The same elements, the same principles, are found in the formation of
minerals, as well as in their decomposition, whether natural or
artificial. We find that earth, diversely modified, wrought, and
combined, serves to increase their bulk, and give them more or less
density and gravity. Air and water contribute to make their particles
cohere; the igneous matter, or inflammable principle, tinges them with
colour, and sometimes plainly indicates its presence, by the brilliant
scintillation which motion elicits from them.
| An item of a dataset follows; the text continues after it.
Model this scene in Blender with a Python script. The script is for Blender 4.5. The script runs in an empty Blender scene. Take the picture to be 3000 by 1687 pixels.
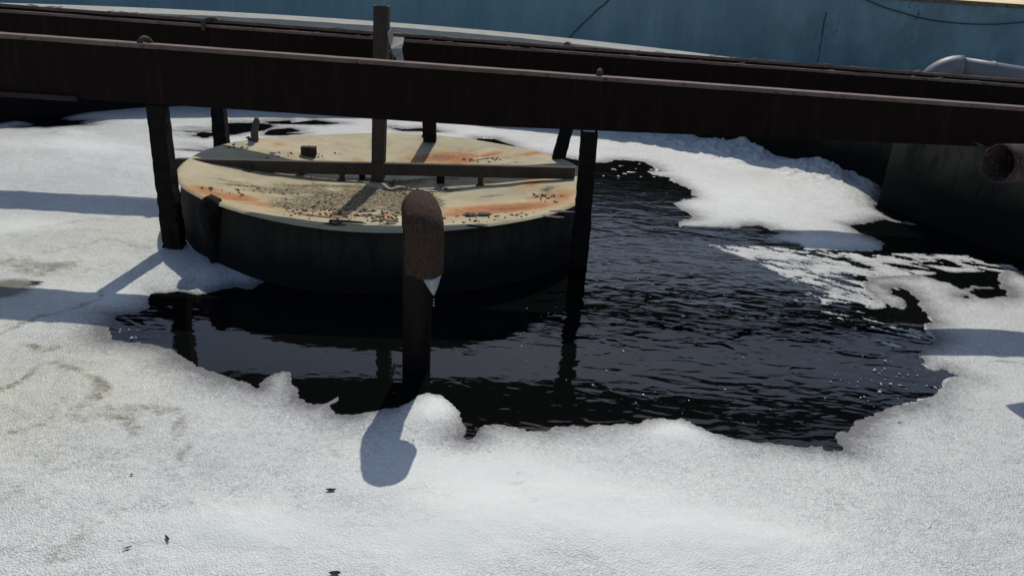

These stones and metals,
these bodies, so compact and solid, are disunited, are destroyed, by the
agency of air, water, and fire; which the most ordinary analysis is
sufficient to prove, as well as a multitude of experience, to which our
eyes are the daily evidence.

Animals, plants, and minerals, after a lapse of time, give back to
Nature; that is to say, to the general mass of things, to the universal
magazine, the elements, or principles, which they have borrowed: The
earth retakes that portion of the body of which it formed the basis and
the solidity; the air charges itself with these parts, that are,
analogous to it, and with those particles which are light and subtle;
water carries off that which is suitable to liquescency; fire, bursting
its chains, disengages itself, and rushes into new combinations with
other bodies.

The elementary particles of the animal, being thus dissolved, disunited,
and dispersed; assume new activity, and form new combinations: thus,
they serve to nourish, to preserve, or destroy new beings; among others,
plants, which arrived at their maturity, nourish and preserve new
animals; these in their turn yielding to the same fate as the first.